Raw data —
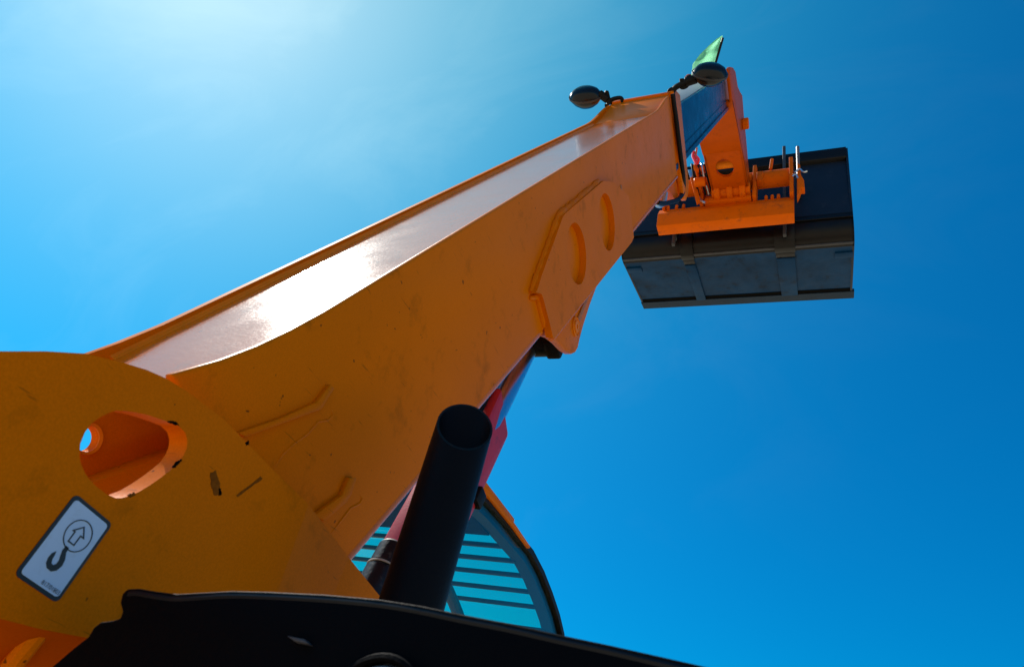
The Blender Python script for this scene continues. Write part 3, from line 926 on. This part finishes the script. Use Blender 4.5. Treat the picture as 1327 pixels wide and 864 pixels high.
# levelling ram barrel in front of the strut
b0 = (1.6294, 0.6056)
def Q(t):
    v = Vector((0, b0[0], b0[1])) + RD * t
    return P(-1.066, v.y, v.z)
bm = cyl(Q(-1.2), Q(-0.075), 0.050, 28, bv=0.004)
bm = cyl(Q(-0.07), Q(0.0), 0.048, 28, bv=0.006, bm=bm)
lev_ram = part('levelling_ram', bm, M['barrel'])
bm = lathe(Q(-0.073), RD, [(0, 0.047), (0, 0.0512), (0.004, 0.0512), (0.004, 0.047)], 28, cap=False)
bm = lathe(Q(-0.004), RD, [(0, 0.040), (0, 0.047), (0.004, 0.0455), (0.004, 0.04)], 28, bm=bm, cap=False)
part('barrel_ring', bm, mat('scraped_ring', (0.35, 0.34, 0.33), 0.5, spec=0.1), lev_ram)

# ---- exhaust stack: a slash-cut pipe
PXc, PYc, PR = -0.595, 1.0, 0.0515
own = bmesh.new()
nseg = 36
def pipe_ring(r, cut):
    vs = []
    for k in range(nseg):
        a = 2 * math.pi * k / nseg
        x, y = PXc + r * math.cos(a), PYc + r * math.sin(a)
        z = (0.612 + ((y - PYc) * 0.86 - (x - PXc) * 0.51) * 1.42) if cut else -0.2
        vs.append(own.verts.new(P(x, y, z)))
    return vs
r1, r2, r3, r4 = pipe_ring(PR, False), pipe_ring(PR, True), pipe_ring(PR - 0.004, True), pipe_ring(PR - 0.004, False)
for q, w in ((r1, r2), (r2, r3), (r3, r4)):
    for k in range(nseg):
        own.faces.new((q[k], q[(k + 1) % nseg], w[(k + 1) % nseg], w[k]))
exh = part('exhaust_stack', own, M['pipe'])
bm = cyl(P(PXc, PYc, -0.2), P(PXc, PYc, 0.40), PR - 0.006, 24)
part('exhaust_soot', bm, M['soot_and_shade'], exh)

# ---- engine cover in the foreground
cov = [(-0.0664, 0.1289), (-0.1061, 0.1321), (-0.1380, 0.1346), (-0.1717, 0.1368), (-0.2138, 0.1401), (-0.2522, 0.1420), (-0.2897, 0.1445), (-0.3288, 0.1453), (-0.3806, 0.1435), (-0.4392, 0.1396), (-0.4759, 0.1364), (-0.5044, 0.1321), (-0.5338, 0.1276), (-0.5620, 0.1271), (-0.5819, 0.1275), (-0.5956, 0.1257), (-0.5991, 0.1210), (-0.5959, 0.1128), (-0.5872, 0.1054), (-0.5861, 0.1000), (-0.5928, 0.0972), (-0.6064, 0.0942), (-0.6112, 0.0888), (-0.6115, 0.0807), (-0.6209, 0.0701), (-0.6342, 0.0525), (-0.6452, 0.0330)]
x0_, z0_ = cov[0]
cov = [(0.30, z0_ - 0.10), (0.30, z0_ - 0.03), (0.22, z0_ - 0.006), (0.10, z0_ - 0.002)] + cov + [(cov[-1][0] - 0.01, z0_ - 0.10)]
bm = prism(cov, fY, 0.5, 0.74, bv=0.006, seg=3)
cover = part('engine_cover', bm, M['black'])
lipp = [(-0.0663, 0.1282), (-0.1061, 0.1313), (-0.1379, 0.1339), (-0.1716, 0.1361), (-0.2137, 0.1393), (-0.2519, 0.1412), (-0.2894, 0.1436), (-0.3284, 0.1444), (-0.3802, 0.1426), (-0.4387, 0.1387), (-0.4753, 0.1355), (-0.5038, 0.1311), (-0.5331, 0.1266), (-0.5613, 0.1261), (-0.5812, 0.1265), (-0.5918, 0.1247)]
bm = tube([P(x, 0.5035, z - 0.0038) for x, z in lipp], 0.0042, 10)
part('cover_lip', bm, M['lip'], cover)
sl = [(-0.3964, 0.1064), (-0.3786, 0.1060), (-0.3727, 0.1029), (-0.3879, 0.1033)]
bm = prism(sl, fY, 0.494, 0.505, bv=0.0008)
part('cover_latch', bm, mat('worn_latch_metal', (0.05, 0.05, 0.06), 0.4, spec=0.3), cover)
lc = [(-0.2975, 0.0619)]
bm = lathe(P(lc[0][0], 0.5, lc[0][1]), Vector((0, -1, 0)), [(0, 0.044), (0.008, 0.044), (0.011, 0.042), (0.012, 0.039), (0.009, 0.037)], 40, cap=False)
lampo = part('tail_lamp', bm, M['black'], cover)
bm = lathe(P(lc[0][0], 0.5, lc[0][1]), Vector((0, -1, 0)), [(0.003, 0.0375), (0.009, 0.034), (0.014, 0.022), (0.016, 0.0)], 40)
part('lamp_lens', bm, M['lens'], cover)

# ---- cab on the far side of the boom
CXN, CXF = -1.5, -3.0
outl = [(2.8578, 1.3709), (3.0083, 1.3848), (3.2917, 1.3970), (3.6151, 1.4038), (3.8372, 1.3731), (4.0392, 1.3222), (4.2228, 1.2630), (4.3670, 1.1951)]
prof = [(1.97, 1.352), (2.3, 1.365)] + outl + [(4.55, 1.0), (4.68, 0.7), (4.74, 0.2)]
def inset(pf, w):
    o_ = []
    for i, q in enumerate(pf):
        a = pf[max(0, i - 1)]; b = pf[min(len(pf) - 1, i + 1)]
        d = Vector((b[0] - a[0], b[1] - a[1])).normalized()
        o_.append((q[0] - d.y * w * -1 if False else q[0] + d.y * w, q[1] - d.x * w))
    return o_
def inn(w):
    o_ = []
    for i, q in enumerate(prof):
        a = prof[max(0, i - 1)]; b = prof[min(len(prof) - 1, i + 1)]
        d = Vector((b[0] - a[0], b[1] - a[1])).normalized()
        o_.append((q[0] + d.y * w, q[1] - d.x * w))
    return o_
def rail(x0, x1, w0, w1, m, name, par, first=0, last=None, bv=0.004):
    A, Bq = inn(w0)[first:last], inn(w1)[first:last]
    own = bmesh.new()
    ro = [[own.verts.new(P(x, *q)) for x, q in ((x0, a), (x1, a), (x1, b), (x0, b))] for a, b in zip(A, Bq)]
    for q, w in zip(ro, ro[1:]):
        for k in range(4):
            own.faces.new((q[k], q[(k + 1) % 4], w[(k + 1) % 4], w[k]))
    own.faces.new(ro[0]); own.faces.new(ro[-1][::-1])
    bmesh.ops.recalc_face_normals(own, faces=own.faces)
    return part(name, own, m, par, smooth=45)
# body below the glass
bm = prism([(1.97, -0.9), (4.5, -0.9), (4.74, 0.0), (4.74, 0.2), (1.97, 0.2)], fX, CXF, CXN, bv=0.02)
cabo = part('cab', bm, M['paint'])
rail(CXN - 0.03, CXN + 0.004, -0.012, 0.020, M['rubber'], 'window_seal', cabo)
rail(CXN - 0.105, CXN - 0.032, 0.0, 0.06, M['cabframe'], 'cab_frame', cabo)
rail(CXF, CXF + 0.08, 0.0, 0.06, M['cabframe'], 'cab_frame', cabo)
for xx in (CXN - 0.10, CXF):
    bm = box(fX, (1.97, 2.05), (0.2, 1.345), (xx, xx + 0.09), bv=0.01)
    part('cab_pillar', bm, M['cabframe'], cabo)
# side window
gp = inn(0.018)
bm = prism([(2.05, 0.2)] + [(max(2.05, y), z) for y, z in gp], fX, CXN - 0.024, CXN - 0.016)
part('side_window', bm, M['sideglass'], cabo, smooth=0)
# orange roof panel and its side rail
bm = prism([(1.93, 1.36), (2.3, 1.375), (2.8415, 1.3949), (3.27, 1.405), (3.27, 1.44), (2.7, 1.432), (2.3, 1.425), (1.93, 1.405)], fX, CXF - 0.01, CXN + 0.01, bv=0.01)
part('roof_panel', bm, M['paint'], cabo)
sr = [(2.7791, 1.3676), (2.9599, 1.3786), (3.2435, 1.3849), (3.5143, 1.3824), (3.5298, 1.4001), (3.2768, 1.4088), (2.9907, 1.4146), (2.7814, 1.4090)]
bm = prism(sr, fX, CXN - 0.07, CXN + 0.02, bv=0.004)
part('roof_side_rail', bm, M['paint'], cabo)
bm = box(fX, (2.05, 3.24), (1.325, 1.345), (CXF + 0.08, CXN - 0.10))
part('headliner', bm, M['headliner'], cabo)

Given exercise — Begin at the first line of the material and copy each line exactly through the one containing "0.5, spec=0.1), lev_ram)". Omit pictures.

Correct response —
The Blender Python script for this scene continues. Write part 3, from line 926 on. This part finishes the script. Use Blender 4.5. Treat the picture as 1327 pixels wide and 864 pixels high.
# levelling ram barrel in front of the strut
b0 = (1.6294, 0.6056)
def Q(t):
    v = Vector((0, b0[0], b0[1])) + RD * t
    return P(-1.066, v.y, v.z)
bm = cyl(Q(-1.2), Q(-0.075), 0.050, 28, bv=0.004)
bm = cyl(Q(-0.07), Q(0.0), 0.048, 28, bv=0.006, bm=bm)
lev_ram = part('levelling_ram', bm, M['barrel'])
bm = lathe(Q(-0.073), RD, [(0, 0.047), (0, 0.0512), (0.004, 0.0512), (0.004, 0.047)], 28, cap=False)
bm = lathe(Q(-0.004), RD, [(0, 0.040), (0, 0.047), (0.004, 0.0455), (0.004, 0.04)], 28, bm=bm, cap=False)
part('barrel_ring', bm, mat('scraped_ring', (0.35, 0.34, 0.33), 0.5, spec=0.1), lev_ram)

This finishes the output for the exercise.